SET TASK:
Your task is to repeat only the lines from the one with "Write part 2" through the one with "lo = bpy.data.objects.new('spot_lamp', ld);", exactly as they stand, both ends included.

STORED ROWS:
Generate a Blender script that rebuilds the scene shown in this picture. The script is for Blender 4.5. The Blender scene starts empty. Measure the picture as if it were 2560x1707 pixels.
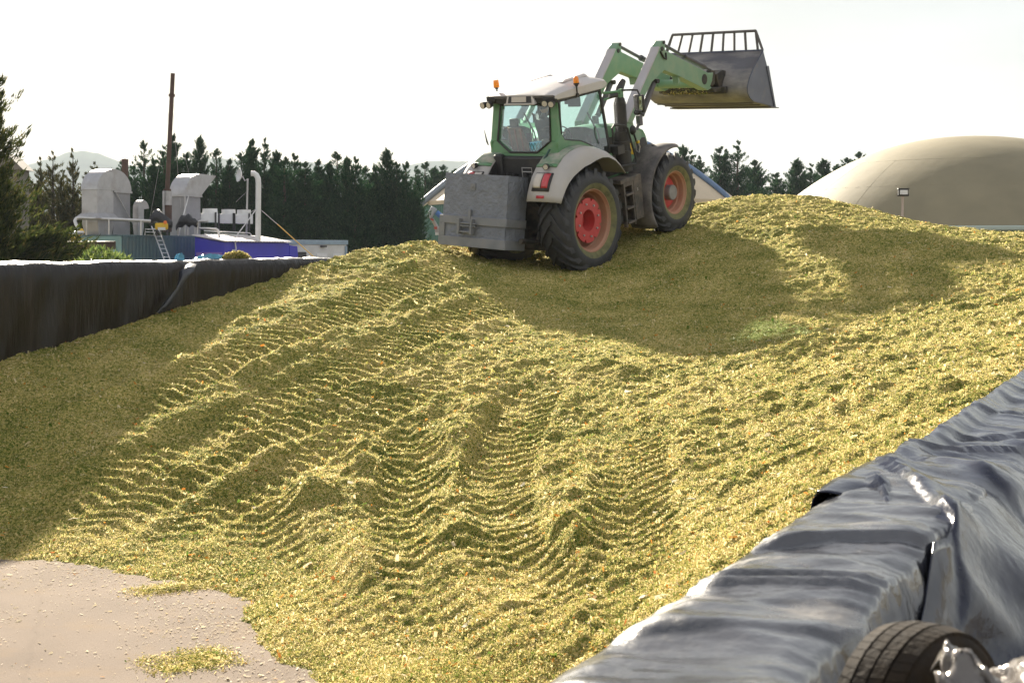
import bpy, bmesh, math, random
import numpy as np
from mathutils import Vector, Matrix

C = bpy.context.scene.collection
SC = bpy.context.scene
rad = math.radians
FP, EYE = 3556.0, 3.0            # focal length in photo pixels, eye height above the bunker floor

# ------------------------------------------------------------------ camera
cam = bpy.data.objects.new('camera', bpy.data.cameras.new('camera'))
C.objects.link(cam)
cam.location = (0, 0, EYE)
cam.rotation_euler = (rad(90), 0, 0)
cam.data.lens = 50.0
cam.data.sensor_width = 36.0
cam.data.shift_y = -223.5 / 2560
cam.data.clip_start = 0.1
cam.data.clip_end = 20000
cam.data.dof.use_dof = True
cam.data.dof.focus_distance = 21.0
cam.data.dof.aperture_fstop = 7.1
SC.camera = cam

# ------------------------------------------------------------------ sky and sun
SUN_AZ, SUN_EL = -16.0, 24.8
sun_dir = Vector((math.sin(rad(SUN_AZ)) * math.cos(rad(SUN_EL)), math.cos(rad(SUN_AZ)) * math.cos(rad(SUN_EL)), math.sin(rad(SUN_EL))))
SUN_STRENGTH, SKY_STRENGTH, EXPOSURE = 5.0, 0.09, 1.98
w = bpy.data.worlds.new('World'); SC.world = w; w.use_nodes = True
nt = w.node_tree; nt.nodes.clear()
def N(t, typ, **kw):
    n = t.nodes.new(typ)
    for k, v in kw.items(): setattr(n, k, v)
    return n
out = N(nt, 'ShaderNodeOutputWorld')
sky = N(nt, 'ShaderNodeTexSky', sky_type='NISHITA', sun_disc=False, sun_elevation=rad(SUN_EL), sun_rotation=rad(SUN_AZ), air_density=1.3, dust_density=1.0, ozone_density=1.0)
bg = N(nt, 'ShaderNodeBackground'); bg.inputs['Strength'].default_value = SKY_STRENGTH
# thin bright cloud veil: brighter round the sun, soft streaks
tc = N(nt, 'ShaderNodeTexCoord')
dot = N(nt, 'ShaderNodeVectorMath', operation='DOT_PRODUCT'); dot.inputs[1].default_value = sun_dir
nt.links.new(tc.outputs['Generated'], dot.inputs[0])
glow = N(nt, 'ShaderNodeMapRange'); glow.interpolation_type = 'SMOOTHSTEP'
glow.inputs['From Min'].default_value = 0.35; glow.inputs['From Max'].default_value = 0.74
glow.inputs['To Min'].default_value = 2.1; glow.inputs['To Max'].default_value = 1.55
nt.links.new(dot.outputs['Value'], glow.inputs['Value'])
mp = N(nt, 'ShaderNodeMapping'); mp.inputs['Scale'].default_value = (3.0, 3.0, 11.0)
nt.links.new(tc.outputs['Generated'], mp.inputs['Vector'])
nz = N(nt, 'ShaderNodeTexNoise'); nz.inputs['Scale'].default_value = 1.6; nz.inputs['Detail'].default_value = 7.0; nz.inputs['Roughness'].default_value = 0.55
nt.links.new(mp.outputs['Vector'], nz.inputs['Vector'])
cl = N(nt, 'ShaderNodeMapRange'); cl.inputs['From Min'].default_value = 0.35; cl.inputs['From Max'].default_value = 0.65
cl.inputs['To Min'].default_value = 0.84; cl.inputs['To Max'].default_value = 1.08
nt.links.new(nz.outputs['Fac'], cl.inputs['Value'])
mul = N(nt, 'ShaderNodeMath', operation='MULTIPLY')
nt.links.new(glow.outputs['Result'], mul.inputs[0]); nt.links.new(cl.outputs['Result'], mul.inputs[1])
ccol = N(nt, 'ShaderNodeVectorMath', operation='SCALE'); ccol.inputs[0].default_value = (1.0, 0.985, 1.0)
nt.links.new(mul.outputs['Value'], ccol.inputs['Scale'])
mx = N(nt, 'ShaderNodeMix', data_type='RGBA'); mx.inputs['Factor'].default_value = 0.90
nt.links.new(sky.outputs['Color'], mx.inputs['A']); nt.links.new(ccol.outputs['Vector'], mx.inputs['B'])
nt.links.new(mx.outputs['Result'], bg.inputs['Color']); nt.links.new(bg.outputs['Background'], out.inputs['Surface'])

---

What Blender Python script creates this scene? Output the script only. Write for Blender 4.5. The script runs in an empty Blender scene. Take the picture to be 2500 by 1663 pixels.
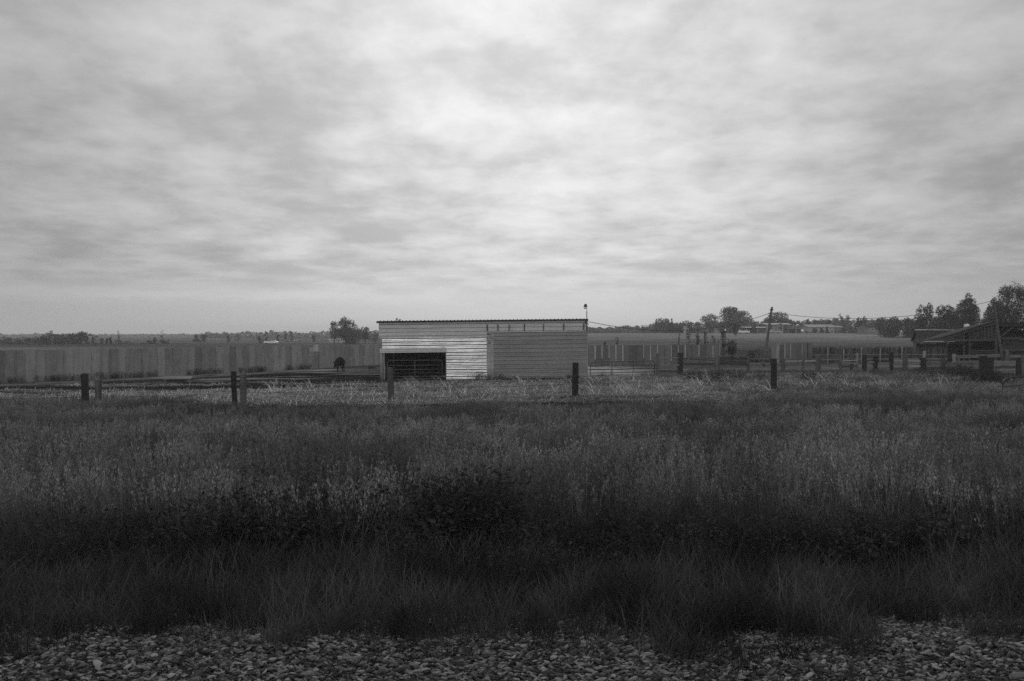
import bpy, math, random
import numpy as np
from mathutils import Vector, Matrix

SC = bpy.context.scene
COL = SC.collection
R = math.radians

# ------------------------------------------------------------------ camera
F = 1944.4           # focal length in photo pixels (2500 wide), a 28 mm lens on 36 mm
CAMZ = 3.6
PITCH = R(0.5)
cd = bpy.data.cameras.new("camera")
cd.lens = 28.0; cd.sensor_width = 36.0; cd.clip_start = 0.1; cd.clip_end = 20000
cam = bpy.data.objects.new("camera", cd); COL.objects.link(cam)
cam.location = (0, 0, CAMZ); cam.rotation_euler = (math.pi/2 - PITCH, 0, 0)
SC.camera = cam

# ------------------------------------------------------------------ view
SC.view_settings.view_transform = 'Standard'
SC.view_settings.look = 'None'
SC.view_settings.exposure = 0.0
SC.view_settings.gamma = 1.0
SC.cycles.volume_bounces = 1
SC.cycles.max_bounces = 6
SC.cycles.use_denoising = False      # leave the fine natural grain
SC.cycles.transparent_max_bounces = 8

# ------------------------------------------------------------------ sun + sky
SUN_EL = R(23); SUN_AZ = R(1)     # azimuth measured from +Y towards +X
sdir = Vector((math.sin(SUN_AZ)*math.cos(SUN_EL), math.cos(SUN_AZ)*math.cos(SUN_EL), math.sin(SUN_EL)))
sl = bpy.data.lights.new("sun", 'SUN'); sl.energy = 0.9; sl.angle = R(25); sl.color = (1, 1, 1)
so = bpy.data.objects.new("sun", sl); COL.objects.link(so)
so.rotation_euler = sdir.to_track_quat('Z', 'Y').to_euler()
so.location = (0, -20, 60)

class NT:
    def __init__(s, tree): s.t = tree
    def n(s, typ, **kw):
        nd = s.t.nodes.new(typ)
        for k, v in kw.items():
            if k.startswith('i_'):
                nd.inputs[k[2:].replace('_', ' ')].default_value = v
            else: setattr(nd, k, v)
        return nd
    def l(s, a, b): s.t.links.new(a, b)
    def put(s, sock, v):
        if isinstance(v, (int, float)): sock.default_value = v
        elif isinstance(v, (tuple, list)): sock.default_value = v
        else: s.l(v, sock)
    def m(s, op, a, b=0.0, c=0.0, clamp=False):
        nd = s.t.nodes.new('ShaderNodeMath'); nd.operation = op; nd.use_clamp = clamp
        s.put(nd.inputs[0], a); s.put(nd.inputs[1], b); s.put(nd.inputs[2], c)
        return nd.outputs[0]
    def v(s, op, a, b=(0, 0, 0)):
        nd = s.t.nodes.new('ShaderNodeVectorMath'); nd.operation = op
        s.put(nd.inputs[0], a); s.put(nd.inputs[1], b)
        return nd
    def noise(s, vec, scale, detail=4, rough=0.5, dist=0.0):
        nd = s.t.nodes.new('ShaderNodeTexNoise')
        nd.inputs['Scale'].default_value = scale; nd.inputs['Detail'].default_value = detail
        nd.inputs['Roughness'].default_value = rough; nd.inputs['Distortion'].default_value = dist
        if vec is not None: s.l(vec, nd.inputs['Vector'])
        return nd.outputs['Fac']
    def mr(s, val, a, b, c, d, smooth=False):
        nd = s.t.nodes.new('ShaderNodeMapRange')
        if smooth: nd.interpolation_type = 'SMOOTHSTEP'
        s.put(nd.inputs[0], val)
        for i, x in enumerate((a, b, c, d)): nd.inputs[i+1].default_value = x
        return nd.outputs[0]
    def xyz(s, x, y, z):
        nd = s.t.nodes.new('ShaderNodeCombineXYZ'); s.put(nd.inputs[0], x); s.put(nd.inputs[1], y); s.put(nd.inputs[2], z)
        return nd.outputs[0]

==

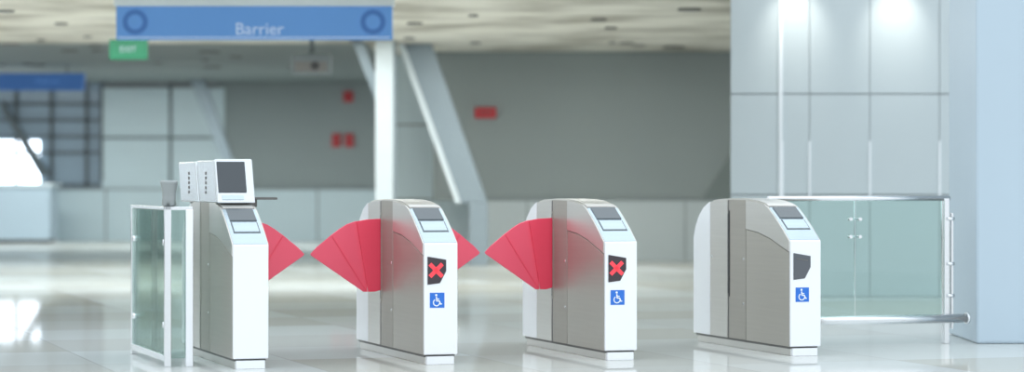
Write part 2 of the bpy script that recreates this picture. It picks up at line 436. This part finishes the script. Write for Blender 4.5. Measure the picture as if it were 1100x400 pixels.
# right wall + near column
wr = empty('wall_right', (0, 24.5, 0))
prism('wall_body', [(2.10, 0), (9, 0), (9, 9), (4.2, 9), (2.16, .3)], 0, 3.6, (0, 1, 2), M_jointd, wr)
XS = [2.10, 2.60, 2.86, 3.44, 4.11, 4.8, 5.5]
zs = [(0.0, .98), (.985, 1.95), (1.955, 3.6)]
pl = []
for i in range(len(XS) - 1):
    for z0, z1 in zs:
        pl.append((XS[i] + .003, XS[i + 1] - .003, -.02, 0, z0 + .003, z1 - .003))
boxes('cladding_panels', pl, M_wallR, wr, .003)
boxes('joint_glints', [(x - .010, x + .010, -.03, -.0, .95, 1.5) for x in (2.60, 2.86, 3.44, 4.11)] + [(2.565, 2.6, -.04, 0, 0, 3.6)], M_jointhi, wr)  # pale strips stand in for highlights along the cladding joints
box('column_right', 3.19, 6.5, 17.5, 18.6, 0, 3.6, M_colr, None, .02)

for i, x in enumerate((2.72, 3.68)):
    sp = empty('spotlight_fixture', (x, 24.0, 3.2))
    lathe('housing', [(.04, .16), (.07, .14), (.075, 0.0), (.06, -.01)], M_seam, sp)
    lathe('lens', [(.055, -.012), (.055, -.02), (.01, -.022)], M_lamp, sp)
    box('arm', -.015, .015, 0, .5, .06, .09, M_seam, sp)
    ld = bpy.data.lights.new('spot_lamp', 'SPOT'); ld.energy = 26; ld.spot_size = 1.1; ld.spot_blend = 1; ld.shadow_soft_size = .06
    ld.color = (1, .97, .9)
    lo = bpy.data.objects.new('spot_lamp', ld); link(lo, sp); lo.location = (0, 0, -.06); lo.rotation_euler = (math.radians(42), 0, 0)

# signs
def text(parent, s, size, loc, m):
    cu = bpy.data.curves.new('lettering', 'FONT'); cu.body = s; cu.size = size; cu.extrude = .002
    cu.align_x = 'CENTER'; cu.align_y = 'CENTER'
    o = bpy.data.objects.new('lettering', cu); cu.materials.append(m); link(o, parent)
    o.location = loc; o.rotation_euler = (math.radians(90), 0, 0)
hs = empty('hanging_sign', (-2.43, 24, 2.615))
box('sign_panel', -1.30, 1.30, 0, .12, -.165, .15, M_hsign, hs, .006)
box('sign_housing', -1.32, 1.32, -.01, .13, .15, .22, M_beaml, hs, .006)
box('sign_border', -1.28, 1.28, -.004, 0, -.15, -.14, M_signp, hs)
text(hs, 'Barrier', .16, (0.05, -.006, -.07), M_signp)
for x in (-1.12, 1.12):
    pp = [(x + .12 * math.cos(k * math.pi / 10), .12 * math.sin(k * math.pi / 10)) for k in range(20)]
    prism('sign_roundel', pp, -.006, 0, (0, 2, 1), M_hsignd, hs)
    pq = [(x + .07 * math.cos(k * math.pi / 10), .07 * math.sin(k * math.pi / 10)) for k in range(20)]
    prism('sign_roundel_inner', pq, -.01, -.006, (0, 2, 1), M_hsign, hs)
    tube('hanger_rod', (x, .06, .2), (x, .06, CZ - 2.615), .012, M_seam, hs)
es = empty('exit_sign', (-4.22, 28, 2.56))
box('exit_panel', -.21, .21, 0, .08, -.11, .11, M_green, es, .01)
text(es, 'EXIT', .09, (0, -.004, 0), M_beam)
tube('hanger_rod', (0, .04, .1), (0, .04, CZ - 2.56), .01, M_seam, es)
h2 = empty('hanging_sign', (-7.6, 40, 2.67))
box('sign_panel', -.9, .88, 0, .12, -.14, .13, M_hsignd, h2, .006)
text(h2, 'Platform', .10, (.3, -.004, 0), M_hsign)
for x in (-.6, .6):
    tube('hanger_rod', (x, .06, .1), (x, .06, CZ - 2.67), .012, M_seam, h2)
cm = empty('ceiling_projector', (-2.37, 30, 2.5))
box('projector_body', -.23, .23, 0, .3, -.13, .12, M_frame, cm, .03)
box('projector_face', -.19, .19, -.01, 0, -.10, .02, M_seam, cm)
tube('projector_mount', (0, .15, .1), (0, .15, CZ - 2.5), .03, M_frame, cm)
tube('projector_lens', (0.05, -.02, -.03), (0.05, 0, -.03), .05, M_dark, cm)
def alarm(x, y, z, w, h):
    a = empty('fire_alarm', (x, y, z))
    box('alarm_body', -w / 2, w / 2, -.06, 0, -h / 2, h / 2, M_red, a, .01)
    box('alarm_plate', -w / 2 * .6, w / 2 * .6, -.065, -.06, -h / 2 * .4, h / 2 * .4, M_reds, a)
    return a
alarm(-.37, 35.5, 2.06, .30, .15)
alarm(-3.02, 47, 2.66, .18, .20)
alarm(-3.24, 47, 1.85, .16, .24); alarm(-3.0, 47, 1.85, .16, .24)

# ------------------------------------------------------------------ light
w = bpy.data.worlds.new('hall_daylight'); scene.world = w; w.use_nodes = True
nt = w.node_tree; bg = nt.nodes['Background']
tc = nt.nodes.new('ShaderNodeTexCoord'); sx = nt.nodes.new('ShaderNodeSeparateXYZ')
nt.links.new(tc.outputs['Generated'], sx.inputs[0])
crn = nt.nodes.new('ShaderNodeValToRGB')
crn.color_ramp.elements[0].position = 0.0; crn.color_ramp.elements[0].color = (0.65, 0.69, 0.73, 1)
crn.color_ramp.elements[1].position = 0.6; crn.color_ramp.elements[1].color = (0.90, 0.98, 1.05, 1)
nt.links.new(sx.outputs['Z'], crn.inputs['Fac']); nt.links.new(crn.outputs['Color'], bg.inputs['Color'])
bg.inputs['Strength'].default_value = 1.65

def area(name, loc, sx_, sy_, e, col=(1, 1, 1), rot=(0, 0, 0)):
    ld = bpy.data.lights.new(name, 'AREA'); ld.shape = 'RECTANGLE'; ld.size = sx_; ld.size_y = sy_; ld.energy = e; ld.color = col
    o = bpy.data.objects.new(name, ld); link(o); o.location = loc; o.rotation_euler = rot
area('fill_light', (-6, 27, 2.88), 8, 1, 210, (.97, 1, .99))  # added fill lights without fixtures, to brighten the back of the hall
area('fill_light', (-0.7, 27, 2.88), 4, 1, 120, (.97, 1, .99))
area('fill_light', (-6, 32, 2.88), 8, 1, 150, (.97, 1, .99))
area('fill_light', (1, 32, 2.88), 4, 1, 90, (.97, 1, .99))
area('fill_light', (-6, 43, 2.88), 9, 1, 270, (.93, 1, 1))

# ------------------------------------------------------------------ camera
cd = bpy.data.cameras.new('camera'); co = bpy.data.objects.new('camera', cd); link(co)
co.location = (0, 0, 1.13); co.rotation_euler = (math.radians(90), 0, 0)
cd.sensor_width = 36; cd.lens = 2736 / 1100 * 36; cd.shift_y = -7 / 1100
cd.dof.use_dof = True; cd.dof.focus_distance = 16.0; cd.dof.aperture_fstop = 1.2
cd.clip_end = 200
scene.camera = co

PROBLEM SOLUTION:
Write part 2 of the bpy script that recreates this picture. It picks up at line 436. This part finishes the script. Write for Blender 4.5. Measure the picture as if it were 1100x400 pixels.
# right wall + near column
wr = empty('wall_right', (0, 24.5, 0))
prism('wall_body', [(2.10, 0), (9, 0), (9, 9), (4.2, 9), (2.16, .3)], 0, 3.6, (0, 1, 2), M_jointd, wr)
XS = [2.10, 2.60, 2.86, 3.44, 4.11, 4.8, 5.5]
zs = [(0.0, .98), (.985, 1.95), (1.955, 3.6)]
pl = []
for i in range(len(XS) - 1):
    for z0, z1 in zs:
        pl.append((XS[i] + .003, XS[i + 1] - .003, -.02, 0, z0 + .003, z1 - .003))
boxes('cladding_panels', pl, M_wallR, wr, .003)
boxes('joint_glints', [(x - .010, x + .010, -.03, -.0, .95, 1.5) for x in (2.60, 2.86, 3.44, 4.11)] + [(2.565, 2.6, -.04, 0, 0, 3.6)], M_jointhi, wr)  # pale strips stand in for highlights along the cladding joints
box('column_right', 3.19, 6.5, 17.5, 18.6, 0, 3.6, M_colr, None, .02)

for i, x in enumerate((2.72, 3.68)):
    sp = empty('spotlight_fixture', (x, 24.0, 3.2))
    lathe('housing', [(.04, .16), (.07, .14), (.075, 0.0), (.06, -.01)], M_seam, sp)
    lathe('lens', [(.055, -.012), (.055, -.02), (.01, -.022)], M_lamp, sp)
    box('arm', -.015, .015, 0, .5, .06, .09, M_seam, sp)
    ld = bpy.data.lights.new('spot_lamp', 'SPOT'); ld.energy = 26; ld.spot_size = 1.1; ld.spot_blend = 1; ld.shadow_soft_size = .06
    ld.color = (1, .97, .9)
    lo = bpy.data.objects.new('spot_lamp', ld); link(lo, sp); lo.location = (0, 0, -.06); lo.rotation_euler = (math.radians(42), 0, 0)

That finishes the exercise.